All we learned about other shows like Sex Education, Altered Carbon and Messiah (which is brilliant, by the way) is that they have "great content engagement", whatever that means.
Netflix began life as a company that let you rent DVDs online, then get them ordered by snail mail (a la Fatso here). This legacy business is in decline, but still makes a tidy profit contribution.
In the fourth quarter, Netflix had 2.2m subscribers to its US-only DVD service. For the year, DVDs generated US$297m profit and a profit contribution of US$123m.
It helps of course that bricks-and-mortar competition has dried up. As the Herald reported last week, the pending closure of the Dargaville branch of Blockbuster will leave just one store in the franchise on the planet (in Bend, Oregon).
(On a side note, I have to admit, I have a soft-spot for discs, still. Broadband is now fast and stable, but still has a "windowing" issue that streaming services have for their licensed content - which sees a lot of series and movies disappear every month. A DVD or Blu-Ray is forever.)
4. Oceans and oceans of debt
While Netflix was in the black for the fourth quarter on an operational basis, and made a US1.8b profit for the full year on US$20.1b revenue - it also continued to spend a huge amount of money on original content (a necessary strategic change after content makers got wise to and started launching their own streaming services).
That, in turn, drove another huge increase in debt from the year-ago US$10.4b to US$14.8b on the back of negative free cash flow to the tune of US$3.3b.
Streaming continues to look like a financially cruel terrain as various players compete in a landgrab.
Disney, for example, lost US$500m on Hulu last year and some US$650m on ESPN+ (it owns majority stakes in both services).
And this year the Magic Kingdom will surely bleed a lot more red ink on streaming, given its killer offer for US customers, who get a bundle of Hulu (mainstream entertainment programming), ESPN+ (sports) and Disney+ for just US$12.99 a month.
And the landscape will probably on get crueller in the short-term as the likes of Amazon (with the increasingly sports-focused Prime Video), Facebook, Google and others expand their streaming efforts.
On the plus side, Netflix told investors it believed 2019 would prove its peak year of cashflow deficit.
All of which must have the likes of Sky, TVNZ and Spark scratching their heads. Is there a way to make money in streaming? In a few years' time, will there be any global entertainment content that's not streamed directly from content creator to consumer? (No.) Will they have to compete against the increasingly football- and tennis-crazed Amazon during the next major rounds of sports rights? (Yes.)
5. No ads. Still
It must be tempting for Netflix to consider running ads to its 167m subscribers.

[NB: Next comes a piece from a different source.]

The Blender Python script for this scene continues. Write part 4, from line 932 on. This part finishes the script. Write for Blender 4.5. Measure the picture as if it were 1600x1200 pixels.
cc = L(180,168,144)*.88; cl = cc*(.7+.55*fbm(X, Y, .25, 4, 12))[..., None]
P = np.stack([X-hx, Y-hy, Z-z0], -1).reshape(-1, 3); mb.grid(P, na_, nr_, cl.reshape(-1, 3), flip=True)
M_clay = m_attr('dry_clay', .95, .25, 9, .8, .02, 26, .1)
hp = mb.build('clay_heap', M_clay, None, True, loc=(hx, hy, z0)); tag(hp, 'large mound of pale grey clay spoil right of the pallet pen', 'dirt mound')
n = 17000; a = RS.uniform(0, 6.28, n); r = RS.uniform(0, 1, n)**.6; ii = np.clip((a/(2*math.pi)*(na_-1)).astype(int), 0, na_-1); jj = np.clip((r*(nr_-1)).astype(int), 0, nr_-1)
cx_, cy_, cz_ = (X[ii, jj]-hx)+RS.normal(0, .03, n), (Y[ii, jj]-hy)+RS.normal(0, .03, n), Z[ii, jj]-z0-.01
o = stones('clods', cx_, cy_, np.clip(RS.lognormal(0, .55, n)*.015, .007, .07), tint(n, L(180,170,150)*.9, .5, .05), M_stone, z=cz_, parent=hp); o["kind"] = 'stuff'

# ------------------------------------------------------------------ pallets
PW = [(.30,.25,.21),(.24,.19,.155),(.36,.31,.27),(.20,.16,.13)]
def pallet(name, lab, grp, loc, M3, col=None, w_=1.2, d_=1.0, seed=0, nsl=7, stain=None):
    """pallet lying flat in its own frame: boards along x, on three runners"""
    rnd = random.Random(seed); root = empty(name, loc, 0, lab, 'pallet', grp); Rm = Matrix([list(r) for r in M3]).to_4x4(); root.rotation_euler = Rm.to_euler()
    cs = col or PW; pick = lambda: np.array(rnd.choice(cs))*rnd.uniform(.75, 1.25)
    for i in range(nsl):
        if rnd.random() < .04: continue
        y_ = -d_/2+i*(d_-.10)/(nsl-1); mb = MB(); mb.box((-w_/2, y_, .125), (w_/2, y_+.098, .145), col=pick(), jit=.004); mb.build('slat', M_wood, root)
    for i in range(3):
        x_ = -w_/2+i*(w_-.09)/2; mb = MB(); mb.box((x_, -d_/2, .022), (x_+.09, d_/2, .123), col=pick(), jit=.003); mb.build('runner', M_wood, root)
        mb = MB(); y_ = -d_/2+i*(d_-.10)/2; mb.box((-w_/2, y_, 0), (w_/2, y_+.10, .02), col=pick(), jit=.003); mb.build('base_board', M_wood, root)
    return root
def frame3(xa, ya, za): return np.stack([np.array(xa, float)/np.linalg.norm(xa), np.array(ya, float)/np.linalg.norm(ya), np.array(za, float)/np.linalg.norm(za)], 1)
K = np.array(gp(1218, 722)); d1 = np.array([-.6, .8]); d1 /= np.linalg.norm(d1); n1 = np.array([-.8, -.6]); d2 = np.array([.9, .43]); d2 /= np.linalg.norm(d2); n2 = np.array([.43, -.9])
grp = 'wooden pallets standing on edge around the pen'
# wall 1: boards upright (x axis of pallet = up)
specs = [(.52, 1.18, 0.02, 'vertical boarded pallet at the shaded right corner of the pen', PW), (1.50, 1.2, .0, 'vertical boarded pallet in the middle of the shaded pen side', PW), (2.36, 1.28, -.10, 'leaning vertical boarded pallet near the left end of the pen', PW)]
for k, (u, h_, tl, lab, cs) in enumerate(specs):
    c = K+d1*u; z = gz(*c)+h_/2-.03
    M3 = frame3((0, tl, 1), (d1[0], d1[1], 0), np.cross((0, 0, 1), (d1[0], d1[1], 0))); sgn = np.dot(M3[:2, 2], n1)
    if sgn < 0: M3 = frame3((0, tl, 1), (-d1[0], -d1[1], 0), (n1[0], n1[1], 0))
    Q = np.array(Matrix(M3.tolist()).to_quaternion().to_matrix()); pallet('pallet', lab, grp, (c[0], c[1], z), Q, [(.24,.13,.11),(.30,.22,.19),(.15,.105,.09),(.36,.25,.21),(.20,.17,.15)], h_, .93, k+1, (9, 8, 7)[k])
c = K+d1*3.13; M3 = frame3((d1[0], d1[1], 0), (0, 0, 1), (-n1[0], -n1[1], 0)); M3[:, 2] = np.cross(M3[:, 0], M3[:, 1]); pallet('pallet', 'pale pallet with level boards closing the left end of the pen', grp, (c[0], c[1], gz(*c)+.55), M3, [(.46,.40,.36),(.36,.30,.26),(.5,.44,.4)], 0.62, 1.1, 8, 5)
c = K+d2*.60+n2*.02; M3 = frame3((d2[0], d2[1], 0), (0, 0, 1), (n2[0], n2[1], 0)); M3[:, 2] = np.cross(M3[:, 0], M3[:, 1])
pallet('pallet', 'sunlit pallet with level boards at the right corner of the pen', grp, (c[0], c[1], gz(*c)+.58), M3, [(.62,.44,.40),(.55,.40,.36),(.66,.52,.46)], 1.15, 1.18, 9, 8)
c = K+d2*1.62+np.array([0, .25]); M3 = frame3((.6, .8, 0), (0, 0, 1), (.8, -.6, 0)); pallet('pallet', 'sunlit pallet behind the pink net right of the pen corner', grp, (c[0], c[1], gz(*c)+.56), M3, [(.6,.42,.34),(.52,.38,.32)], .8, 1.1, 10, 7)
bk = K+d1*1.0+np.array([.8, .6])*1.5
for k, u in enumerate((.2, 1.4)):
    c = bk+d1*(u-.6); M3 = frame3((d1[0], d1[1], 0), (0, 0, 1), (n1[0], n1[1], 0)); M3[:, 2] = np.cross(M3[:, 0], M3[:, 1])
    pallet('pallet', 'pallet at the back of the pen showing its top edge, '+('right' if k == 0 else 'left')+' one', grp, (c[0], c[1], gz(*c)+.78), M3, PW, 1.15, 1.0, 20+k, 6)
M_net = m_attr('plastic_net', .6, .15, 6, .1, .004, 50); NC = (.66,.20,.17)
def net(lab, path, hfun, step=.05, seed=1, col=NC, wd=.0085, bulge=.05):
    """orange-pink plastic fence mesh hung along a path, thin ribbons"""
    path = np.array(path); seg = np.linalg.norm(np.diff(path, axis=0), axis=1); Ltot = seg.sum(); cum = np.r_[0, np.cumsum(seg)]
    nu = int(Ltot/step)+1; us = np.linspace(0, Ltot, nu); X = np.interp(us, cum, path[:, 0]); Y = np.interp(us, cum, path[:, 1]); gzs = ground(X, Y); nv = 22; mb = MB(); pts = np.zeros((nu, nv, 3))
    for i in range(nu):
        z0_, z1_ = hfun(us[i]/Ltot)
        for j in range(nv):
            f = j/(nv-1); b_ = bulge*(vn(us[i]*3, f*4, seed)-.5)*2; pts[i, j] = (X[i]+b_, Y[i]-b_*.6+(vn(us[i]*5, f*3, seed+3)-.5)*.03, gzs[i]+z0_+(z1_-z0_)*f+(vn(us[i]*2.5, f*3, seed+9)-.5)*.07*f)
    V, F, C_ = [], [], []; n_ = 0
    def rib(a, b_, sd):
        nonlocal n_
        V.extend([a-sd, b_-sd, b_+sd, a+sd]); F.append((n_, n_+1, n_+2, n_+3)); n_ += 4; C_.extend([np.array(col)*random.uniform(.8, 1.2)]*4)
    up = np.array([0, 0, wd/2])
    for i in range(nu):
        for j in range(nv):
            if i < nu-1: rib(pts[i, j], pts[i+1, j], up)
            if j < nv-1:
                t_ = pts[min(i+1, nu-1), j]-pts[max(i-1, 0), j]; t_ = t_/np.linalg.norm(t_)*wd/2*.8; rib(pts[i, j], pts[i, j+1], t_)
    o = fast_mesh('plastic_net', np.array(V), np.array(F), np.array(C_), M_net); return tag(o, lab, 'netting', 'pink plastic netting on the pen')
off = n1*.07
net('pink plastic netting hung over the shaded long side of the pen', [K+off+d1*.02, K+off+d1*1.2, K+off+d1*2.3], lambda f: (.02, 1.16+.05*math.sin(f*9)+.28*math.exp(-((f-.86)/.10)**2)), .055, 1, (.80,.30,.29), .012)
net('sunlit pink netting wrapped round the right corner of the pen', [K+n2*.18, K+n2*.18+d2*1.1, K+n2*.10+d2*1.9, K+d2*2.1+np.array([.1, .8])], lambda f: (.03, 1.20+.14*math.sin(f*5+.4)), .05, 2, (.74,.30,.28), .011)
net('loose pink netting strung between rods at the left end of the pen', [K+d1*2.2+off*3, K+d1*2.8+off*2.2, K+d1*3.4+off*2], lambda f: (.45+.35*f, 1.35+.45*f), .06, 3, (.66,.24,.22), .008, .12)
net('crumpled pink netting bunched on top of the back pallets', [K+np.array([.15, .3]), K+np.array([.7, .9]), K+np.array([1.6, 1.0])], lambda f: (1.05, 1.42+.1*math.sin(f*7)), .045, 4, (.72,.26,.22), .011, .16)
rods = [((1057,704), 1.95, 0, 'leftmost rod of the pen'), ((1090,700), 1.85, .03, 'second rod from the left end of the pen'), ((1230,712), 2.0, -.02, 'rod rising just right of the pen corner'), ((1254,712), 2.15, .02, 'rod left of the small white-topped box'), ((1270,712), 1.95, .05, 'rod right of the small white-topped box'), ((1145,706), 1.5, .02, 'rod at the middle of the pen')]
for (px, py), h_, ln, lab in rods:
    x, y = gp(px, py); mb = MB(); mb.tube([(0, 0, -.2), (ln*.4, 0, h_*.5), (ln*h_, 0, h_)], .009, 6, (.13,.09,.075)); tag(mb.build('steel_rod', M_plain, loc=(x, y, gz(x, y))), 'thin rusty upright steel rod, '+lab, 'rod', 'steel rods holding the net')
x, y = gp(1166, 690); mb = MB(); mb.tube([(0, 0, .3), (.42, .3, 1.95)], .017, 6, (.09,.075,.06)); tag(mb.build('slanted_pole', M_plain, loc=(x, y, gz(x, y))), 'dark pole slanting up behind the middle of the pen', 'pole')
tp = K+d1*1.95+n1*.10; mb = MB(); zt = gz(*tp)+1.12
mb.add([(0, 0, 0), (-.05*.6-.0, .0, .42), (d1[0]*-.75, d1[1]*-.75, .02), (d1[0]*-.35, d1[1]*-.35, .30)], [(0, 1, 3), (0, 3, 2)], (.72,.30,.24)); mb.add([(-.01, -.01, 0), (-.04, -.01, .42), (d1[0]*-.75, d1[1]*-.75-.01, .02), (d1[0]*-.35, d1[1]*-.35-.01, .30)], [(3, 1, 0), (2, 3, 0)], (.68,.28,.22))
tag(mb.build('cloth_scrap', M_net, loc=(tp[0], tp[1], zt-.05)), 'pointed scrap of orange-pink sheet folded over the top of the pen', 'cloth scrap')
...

But CEO Reed Hastings reiterated his no-advertising stance as his company's fourth-quarter results were released.
At various points, I've mentioned to Sky executives that they should dial back on ads, especially on niche channels, given they stick out so sorely on pay-TV now it competes with streamers, and account for such a relatively small portion of revenue (this year, Sky's total revenue was $795m, ad revenue $52m).
New-ish CEO Martin Stewart told me it was a small segment, but one with outside profit. I'd encourage him to look at the bigger picture, and how ads put off paying subs.